(Data records)
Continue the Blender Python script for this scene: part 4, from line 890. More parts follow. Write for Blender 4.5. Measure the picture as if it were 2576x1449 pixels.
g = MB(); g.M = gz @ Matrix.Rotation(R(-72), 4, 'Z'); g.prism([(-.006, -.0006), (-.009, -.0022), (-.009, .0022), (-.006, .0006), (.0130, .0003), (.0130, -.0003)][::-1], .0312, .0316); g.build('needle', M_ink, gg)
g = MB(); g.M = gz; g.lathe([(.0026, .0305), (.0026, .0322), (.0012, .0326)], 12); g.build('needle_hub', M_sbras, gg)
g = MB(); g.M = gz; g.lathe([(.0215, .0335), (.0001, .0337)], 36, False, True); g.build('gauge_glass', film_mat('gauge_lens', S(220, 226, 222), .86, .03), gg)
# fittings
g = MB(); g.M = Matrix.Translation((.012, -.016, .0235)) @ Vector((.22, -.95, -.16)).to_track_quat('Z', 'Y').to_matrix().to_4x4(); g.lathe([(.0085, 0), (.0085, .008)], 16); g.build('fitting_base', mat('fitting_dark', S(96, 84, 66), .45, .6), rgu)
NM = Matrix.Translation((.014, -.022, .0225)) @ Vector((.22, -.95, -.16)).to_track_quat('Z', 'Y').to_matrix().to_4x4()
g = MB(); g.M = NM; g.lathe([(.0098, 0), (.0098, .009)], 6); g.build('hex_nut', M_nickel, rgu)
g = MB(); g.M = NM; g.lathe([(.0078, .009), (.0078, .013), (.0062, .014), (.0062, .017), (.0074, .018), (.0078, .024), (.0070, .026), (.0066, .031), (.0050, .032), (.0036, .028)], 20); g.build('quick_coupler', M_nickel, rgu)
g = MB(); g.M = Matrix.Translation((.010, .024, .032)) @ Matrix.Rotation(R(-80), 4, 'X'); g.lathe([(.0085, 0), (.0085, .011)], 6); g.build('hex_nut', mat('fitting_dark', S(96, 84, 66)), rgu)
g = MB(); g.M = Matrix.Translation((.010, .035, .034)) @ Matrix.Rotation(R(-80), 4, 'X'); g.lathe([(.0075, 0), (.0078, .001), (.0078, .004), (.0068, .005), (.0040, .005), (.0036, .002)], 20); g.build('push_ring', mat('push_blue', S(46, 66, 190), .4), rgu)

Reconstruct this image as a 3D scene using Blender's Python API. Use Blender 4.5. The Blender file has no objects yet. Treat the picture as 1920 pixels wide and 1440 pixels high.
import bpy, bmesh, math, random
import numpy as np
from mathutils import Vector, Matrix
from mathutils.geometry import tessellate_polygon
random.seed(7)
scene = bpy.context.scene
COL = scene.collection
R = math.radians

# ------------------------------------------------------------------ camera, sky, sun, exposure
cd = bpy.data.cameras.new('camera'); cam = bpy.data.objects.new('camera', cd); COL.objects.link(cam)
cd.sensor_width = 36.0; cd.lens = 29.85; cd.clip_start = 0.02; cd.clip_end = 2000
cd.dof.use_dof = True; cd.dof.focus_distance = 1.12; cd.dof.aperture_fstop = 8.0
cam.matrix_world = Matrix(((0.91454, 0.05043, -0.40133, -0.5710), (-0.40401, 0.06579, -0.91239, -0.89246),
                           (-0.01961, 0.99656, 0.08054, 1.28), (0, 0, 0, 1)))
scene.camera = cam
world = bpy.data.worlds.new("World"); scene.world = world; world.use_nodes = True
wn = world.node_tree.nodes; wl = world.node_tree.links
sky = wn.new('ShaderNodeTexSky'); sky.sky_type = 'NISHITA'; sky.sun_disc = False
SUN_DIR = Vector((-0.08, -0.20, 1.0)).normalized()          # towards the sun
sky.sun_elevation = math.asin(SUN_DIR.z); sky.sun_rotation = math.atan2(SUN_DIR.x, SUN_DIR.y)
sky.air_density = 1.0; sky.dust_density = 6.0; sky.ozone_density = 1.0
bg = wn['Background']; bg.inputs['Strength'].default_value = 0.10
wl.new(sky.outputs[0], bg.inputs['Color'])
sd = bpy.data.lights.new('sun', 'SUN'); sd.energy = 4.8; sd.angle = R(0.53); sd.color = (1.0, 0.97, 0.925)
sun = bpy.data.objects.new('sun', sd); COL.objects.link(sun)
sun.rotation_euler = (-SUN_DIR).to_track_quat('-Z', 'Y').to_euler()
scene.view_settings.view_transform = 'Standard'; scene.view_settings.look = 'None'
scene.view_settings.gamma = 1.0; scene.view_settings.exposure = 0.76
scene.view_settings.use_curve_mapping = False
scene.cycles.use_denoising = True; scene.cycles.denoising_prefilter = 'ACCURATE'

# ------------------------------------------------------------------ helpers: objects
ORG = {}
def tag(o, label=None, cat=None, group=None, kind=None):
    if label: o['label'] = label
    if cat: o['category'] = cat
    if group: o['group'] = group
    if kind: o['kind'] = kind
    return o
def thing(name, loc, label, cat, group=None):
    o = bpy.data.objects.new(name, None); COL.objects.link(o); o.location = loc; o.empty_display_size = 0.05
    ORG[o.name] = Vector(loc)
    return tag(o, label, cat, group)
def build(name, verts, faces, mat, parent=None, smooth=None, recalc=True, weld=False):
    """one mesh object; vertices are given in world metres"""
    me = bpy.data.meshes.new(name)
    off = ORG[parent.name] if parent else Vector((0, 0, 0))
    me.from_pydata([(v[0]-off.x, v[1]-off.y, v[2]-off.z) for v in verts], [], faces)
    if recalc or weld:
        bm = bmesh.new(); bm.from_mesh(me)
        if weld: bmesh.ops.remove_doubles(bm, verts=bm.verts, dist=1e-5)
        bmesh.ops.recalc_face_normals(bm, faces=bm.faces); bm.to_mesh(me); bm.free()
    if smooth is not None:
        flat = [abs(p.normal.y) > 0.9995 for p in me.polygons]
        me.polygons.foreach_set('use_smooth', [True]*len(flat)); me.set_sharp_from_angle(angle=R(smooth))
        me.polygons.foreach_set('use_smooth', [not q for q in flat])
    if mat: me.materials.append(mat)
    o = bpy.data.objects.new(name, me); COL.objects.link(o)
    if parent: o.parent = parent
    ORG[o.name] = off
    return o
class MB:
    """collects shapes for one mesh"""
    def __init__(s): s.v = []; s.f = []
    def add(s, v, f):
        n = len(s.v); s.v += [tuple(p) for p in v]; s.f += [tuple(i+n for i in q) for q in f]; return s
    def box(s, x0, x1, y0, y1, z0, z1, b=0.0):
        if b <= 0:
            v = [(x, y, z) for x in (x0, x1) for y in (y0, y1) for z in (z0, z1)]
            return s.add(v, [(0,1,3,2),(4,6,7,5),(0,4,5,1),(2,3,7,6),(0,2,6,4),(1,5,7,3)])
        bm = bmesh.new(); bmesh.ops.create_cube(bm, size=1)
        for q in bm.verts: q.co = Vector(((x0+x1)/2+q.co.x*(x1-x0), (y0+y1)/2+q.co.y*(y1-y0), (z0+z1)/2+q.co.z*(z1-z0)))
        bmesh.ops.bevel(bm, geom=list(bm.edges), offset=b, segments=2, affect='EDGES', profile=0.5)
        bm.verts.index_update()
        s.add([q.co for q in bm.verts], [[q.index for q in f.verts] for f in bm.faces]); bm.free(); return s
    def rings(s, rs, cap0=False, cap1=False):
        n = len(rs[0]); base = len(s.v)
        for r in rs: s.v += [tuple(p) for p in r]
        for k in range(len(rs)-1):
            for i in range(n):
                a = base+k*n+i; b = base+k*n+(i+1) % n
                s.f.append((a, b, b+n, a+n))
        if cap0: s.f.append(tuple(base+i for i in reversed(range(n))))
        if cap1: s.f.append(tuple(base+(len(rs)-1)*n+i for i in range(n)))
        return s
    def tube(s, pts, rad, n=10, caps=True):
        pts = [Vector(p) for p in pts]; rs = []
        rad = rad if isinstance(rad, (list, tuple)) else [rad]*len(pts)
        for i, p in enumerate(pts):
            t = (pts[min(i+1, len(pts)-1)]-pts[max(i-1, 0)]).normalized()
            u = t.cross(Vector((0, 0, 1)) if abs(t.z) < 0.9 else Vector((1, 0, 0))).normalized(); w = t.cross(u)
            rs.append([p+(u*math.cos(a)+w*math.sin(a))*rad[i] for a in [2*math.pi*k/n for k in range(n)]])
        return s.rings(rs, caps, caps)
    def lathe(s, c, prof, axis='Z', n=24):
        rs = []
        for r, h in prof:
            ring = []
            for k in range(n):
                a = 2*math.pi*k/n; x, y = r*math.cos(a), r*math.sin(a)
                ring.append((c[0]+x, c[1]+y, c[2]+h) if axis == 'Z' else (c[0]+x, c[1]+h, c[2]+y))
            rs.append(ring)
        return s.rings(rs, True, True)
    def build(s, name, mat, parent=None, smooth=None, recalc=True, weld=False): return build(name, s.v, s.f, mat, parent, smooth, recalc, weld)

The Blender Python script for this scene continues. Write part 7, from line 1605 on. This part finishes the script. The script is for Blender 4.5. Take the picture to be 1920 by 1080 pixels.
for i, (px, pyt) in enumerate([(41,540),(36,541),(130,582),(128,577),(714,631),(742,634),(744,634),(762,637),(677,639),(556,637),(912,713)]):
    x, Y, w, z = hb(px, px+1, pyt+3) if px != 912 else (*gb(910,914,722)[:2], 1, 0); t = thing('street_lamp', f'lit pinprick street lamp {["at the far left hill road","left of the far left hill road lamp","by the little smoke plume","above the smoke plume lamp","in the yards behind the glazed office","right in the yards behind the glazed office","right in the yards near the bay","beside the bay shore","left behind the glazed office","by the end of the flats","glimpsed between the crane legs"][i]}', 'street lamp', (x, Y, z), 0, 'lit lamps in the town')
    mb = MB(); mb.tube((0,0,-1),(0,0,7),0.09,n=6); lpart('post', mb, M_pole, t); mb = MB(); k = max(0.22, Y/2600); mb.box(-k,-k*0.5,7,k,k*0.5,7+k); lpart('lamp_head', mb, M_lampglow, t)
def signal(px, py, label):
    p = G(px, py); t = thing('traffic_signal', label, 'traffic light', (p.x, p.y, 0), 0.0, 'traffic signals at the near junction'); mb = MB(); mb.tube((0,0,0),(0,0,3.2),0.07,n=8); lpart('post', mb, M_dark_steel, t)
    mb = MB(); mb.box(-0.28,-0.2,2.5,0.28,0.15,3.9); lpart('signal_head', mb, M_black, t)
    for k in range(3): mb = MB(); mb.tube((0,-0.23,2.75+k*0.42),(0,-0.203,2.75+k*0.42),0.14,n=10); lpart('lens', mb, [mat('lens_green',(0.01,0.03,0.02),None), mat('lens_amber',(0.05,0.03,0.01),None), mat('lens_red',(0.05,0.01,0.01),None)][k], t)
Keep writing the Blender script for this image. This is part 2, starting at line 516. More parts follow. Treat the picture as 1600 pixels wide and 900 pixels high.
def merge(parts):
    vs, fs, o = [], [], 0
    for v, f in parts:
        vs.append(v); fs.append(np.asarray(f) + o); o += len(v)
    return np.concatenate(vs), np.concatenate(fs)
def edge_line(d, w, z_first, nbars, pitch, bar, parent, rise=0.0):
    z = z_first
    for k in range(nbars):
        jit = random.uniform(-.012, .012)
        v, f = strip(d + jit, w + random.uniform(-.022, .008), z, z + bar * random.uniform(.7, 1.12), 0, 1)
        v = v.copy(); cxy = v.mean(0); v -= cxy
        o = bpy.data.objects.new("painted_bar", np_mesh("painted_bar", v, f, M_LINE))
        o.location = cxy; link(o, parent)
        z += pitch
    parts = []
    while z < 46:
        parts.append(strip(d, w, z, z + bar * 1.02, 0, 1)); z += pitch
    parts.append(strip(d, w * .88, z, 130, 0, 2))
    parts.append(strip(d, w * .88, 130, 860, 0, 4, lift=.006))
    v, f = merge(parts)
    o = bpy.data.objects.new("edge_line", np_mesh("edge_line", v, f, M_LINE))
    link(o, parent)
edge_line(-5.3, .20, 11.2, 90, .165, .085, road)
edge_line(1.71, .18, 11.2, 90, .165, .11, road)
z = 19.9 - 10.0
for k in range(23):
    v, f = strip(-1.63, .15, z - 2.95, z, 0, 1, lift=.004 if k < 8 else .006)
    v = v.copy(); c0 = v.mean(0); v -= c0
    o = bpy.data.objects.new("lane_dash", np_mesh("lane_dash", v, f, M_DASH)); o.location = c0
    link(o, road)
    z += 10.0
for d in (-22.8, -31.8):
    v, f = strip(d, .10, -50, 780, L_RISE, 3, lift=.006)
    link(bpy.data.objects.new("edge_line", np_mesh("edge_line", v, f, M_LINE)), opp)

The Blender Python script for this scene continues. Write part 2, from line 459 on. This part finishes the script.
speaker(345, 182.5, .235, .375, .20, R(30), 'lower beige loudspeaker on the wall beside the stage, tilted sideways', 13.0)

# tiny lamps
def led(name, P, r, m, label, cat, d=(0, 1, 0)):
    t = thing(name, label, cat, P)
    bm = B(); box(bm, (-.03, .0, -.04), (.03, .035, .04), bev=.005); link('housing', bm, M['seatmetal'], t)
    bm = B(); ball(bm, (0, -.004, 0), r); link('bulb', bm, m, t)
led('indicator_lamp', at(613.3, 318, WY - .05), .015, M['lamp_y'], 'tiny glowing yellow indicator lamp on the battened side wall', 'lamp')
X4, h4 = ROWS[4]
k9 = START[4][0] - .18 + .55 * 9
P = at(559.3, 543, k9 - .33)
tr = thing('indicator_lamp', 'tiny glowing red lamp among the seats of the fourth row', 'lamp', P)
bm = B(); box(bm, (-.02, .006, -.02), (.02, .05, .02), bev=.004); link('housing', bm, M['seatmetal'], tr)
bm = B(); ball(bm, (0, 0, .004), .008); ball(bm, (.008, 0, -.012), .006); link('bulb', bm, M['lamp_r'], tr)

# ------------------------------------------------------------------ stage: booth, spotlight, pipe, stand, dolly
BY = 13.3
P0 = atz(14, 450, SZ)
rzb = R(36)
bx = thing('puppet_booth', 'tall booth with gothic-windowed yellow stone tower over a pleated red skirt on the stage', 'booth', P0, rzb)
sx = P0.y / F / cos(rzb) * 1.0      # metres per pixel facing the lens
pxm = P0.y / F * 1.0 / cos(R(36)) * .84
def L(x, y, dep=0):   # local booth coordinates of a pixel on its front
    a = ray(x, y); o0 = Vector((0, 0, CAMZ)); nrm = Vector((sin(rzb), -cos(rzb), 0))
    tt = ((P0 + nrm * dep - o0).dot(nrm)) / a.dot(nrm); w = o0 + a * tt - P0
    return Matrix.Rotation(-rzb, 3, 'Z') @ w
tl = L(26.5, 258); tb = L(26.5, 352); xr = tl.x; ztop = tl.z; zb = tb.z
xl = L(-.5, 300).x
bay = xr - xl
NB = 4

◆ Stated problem
Only the lines from the one containing "Reconstruct this image" through the one containing "scene.cycles.use_denoising = True;" are to be retyped, both boundary lines included, with no other material.

◆ Full response
Reconstruct this image as a 3D scene using Blender's Python API. Use Blender 4.5. The Blender file has no objects yet. Treat the picture as 1920 pixels wide and 1440 pixels high.
import bpy, bmesh, math, random
import numpy as np
from mathutils import Vector, Matrix
from mathutils.geometry import tessellate_polygon
random.seed(7)
scene = bpy.context.scene
COL = scene.collection
R = math.radians

# ------------------------------------------------------------------ camera, sky, sun, exposure
cd = bpy.data.cameras.new('camera'); cam = bpy.data.objects.new('camera', cd); COL.objects.link(cam)
cd.sensor_width = 36.0; cd.lens = 29.85; cd.clip_start = 0.02; cd.clip_end = 2000
cd.dof.use_dof = True; cd.dof.focus_distance = 1.12; cd.dof.aperture_fstop = 8.0
cam.matrix_world = Matrix(((0.91454, 0.05043, -0.40133, -0.5710), (-0.40401, 0.06579, -0.91239, -0.89246),
                           (-0.01961, 0.99656, 0.08054, 1.28), (0, 0, 0, 1)))
scene.camera = cam
world = bpy.data.worlds.new("World"); scene.world = world; world.use_nodes = True
wn = world.node_tree.nodes; wl = world.node_tree.links
sky = wn.new('ShaderNodeTexSky'); sky.sky_type = 'NISHITA'; sky.sun_disc = False
SUN_DIR = Vector((-0.08, -0.20, 1.0)).normalized()          # towards the sun
sky.sun_elevation = math.asin(SUN_DIR.z); sky.sun_rotation = math.atan2(SUN_DIR.x, SUN_DIR.y)
sky.air_density = 1.0; sky.dust_density = 6.0; sky.ozone_density = 1.0
bg = wn['Background']; bg.inputs['Strength'].default_value = 0.10
wl.new(sky.outputs[0], bg.inputs['Color'])
sd = bpy.data.lights.new('sun', 'SUN'); sd.energy = 4.8; sd.angle = R(0.53); sd.color = (1.0, 0.97, 0.925)
sun = bpy.data.objects.new('sun', sd); COL.objects.link(sun)
sun.rotation_euler = (-SUN_DIR).to_track_quat('-Z', 'Y').to_euler()
scene.view_settings.view_transform = 'Standard'; scene.view_settings.look = 'None'
scene.view_settings.gamma = 1.0; scene.view_settings.exposure = 0.76
scene.view_settings.use_curve_mapping = False
scene.cycles.use_denoising = True; scene.cycles.denoising_prefilter = 'ACCURATE'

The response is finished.